Friday, July 11, 2008

ONE TEACHER’S IDIOMS

“So far, so good.”

Over the last few years, the old pedagogical habit of praising students has been roundly denigrated in articles and books, but I must confess to still being fairly addicted to it. I think my scholars, as individual persons, deserve to be praised – all the time. Certainly their actions sometimes deserve criticism, but their inner character always deserves praise. At heart, they are good people – now, tomorrow, and forever. I absolutely believe that, which is why I have always appreciated the above idiom. At every moment of every class, I could say to each of the scholars, “so far, so good”, because at that moment, as far as they’ve come on their life-long journey, they are so good, so just what they should be at that instant, so perfect for that particular split second of time. They may not know how to use semicolons or what the symbolism of a James Joyce story means, but for that specific moment of their lives, they are just right. I guess what this suggests is that I don’t believe in the linear theory of learning and human development. I don’t believe my scholars will necessarily be smarter students or better people tomorrow, or next year, or twenty years from now. Wisdom and maturity doesn’t move step-by-step along a straight line. I know teenagers who, in very real ways, are just as intelligent and good as 50-year-olds with Ph. D’s.
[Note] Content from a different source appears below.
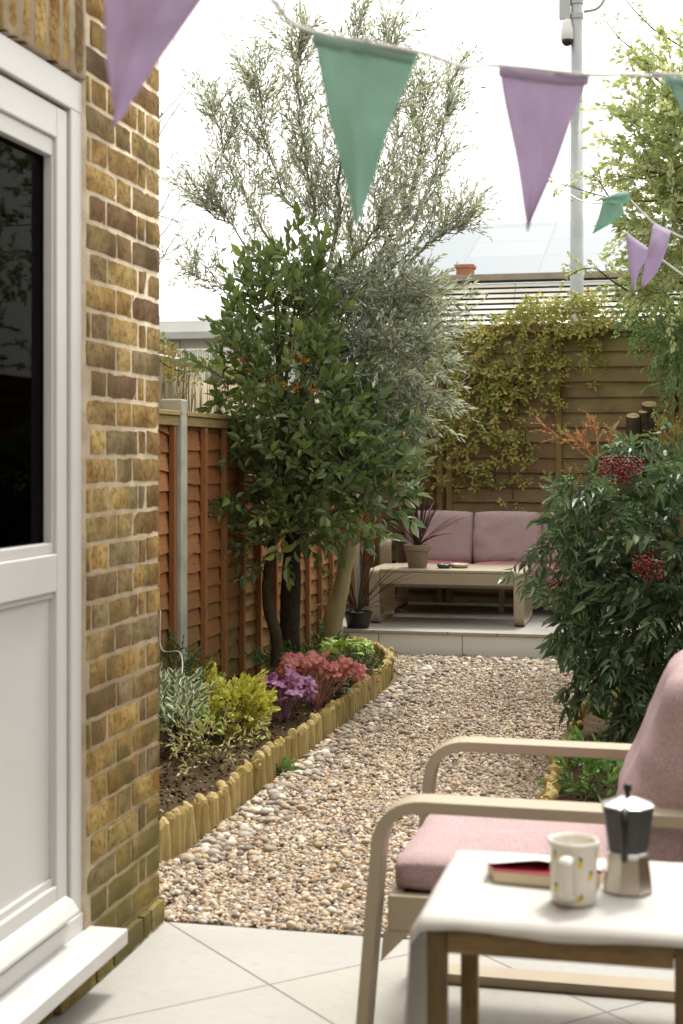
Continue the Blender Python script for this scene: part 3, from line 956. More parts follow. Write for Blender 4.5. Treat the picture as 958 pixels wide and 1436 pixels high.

I suppose, when I think of the young people in my classes, instead of a straight line I think of a circle with an infinite diameter, and each scholar is always at the center. No matter how many days or years pass by, no matter what the students do or how many books they read or how many courses they take, they will always, at each moment, be at the exact center of the universe – precisely where they should be. They will always have come so far, and be so good, and deserve so much praise.